What changes when this mindset is adopted

The number of rules that look good goes up. The number of rules that survive testing goes down. Most of the rules that get killed are the ones a trader would have most enjoyed running, because they were the ones with the highest screenshot equity curves and the lowest underlying predictive power.

The strategies that survive are unglamorous. Their backtested returns are smaller than the strategies that get discarded. Their confidence intervals are tight. Their p-values sit below the threshold. They make money in regimes where the rejected strategies would have collapsed.

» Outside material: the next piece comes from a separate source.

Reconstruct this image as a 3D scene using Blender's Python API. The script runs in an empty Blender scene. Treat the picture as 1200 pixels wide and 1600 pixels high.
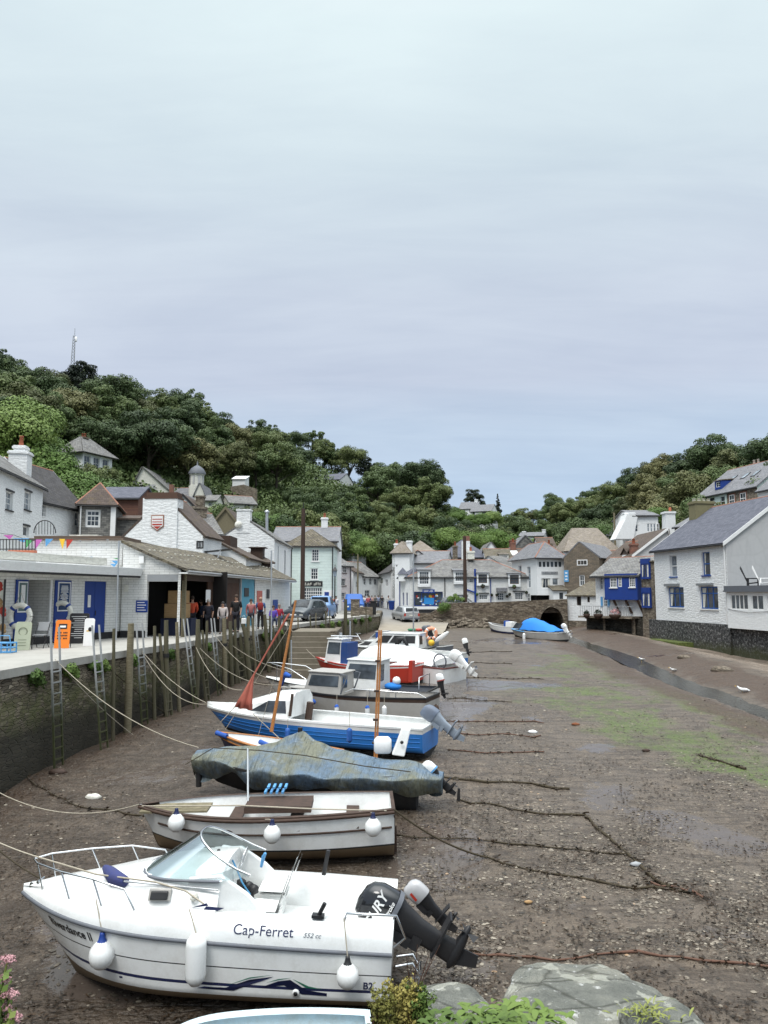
import bpy,math,random
import numpy as np
from mathutils import Vector,Matrix,noise as mnoise
R = math.radians
scene = bpy.context.scene
COL = scene.collection
rnd = random.Random(7)
# -- camera
F = 1202.0; PITCH = math.atan(128/1202.0); CZ = 1.9
cp,sp = math.cos(PITCH),math.sin(PITCH)
cam_d = bpy.data.cameras.new('camera'); cam = bpy.data.objects.new('camera',cam_d); COL.objects.link(cam)
cam.location = (0,0,CZ); cam.rotation_euler = (R(90)+PITCH,0,0)
cam_d.sensor_fit = 'HORIZONTAL'; cam_d.sensor_width = 36; cam_d.lens = 36*F/1200
cam_d.clip_start = 0.05; cam_d.clip_end = 5000
scene.camera = cam
def ray(px,py):
 u = (px-600)/F; v = (800-py)/F
 return Vector((u,cp-v*sp,sp+v*cp))
def P(px,py,Y):
 d = ray(px,py); return Vector((0,0,CZ))+d*(Y/d.y)
def PZ(px,py,z):
 d = ray(px,py); return Vector((0,0,CZ))+d*((z-CZ)/d.z)
def PX(px,Y,z=0):
 dep = Y*cp+(z-CZ)*sp
 return Vector(((px-600)/F*dep,Y,z))
def smooth(a,b,x):
 t = min(1,max(0,(x-a)/(b-a))); return t*t*(3-2*t)
def interp(x,pts):
 if x <= pts[0][0]: return pts[0][1:]
 for a,b in zip(pts,pts[1:]):
  if x <= b[0]:
   t = (x-a[0])/(b[0]-a[0]); return tuple(p+(q-p)*t for p,q in zip(a[1:],b[1:]))
 return pts[-1][1:]
# -- objects
M_OF = {}
def thing(name,label,cat,loc=(0,0,0),rot=(0,0,0),group=None):
 o = bpy.data.objects.new(name,None); COL.objects.link(o)
 o.location = loc; o.rotation_euler = rot; o.empty_display_size = .2
 o['label'] = label; o['category'] = cat
 if group: o['group'] = group
 M_OF[o.name] = Matrix.LocRotScale(Vector(loc),__import__('mathutils').Euler(rot),None)
 return o
def tag(o,label,cat,group=None):
 o['label'] = label; o['category'] = cat
 if group: o['group'] = group
 return o
def struct(o,label=None,kind='structure'):
 o['kind'] = kind
 if label: o['label'] = label; 
 return o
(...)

The discipline is uncomfortable. The reward is that the strategies that ship behave in live trading the way they behaved in the backtest.


KEY POINTS

  • A backtest is data, not a picture. The equity curve is one sample drawn from a distribution of possible outcomes under the rule.
  • A real experiment requires six properties: pre-committed hypothesis, null hypothesis, controlled inputs, defined test statistic, sampling distribution, and decision rule.
  • Every backtest return decomposes into a predictive component and an unwanted component (long/short bias × market net trend). The unwanted component can produce double-digit annual returns from drift alone with zero predictive power.
  • Detrending the market series before running the rule removes the unwanted component. Performance on detrended data is the part attributable to the rule's signal timing.
  • One equity curve cannot prove anything. Validity requires comparing the result to the distribution of outcomes under a realistic null model.
  • The p-value is the fraction of null simulations that produce a result at least as good as the observed backtest. A backtest without a p-value or confidence interval is incomplete.
  • The ten-item experimental backtest checklist (pre-committed parameters, PIT data, detrending, defined test statistic, realistic null, sufficient simulations, reported uncertainty, pre-committed threshold, multiple-testing correction, reproducibility) is the minimum viable protocol.
  • Adopting the experimental mindset kills many strategies that look good. The ones that survive are the only ones worth running.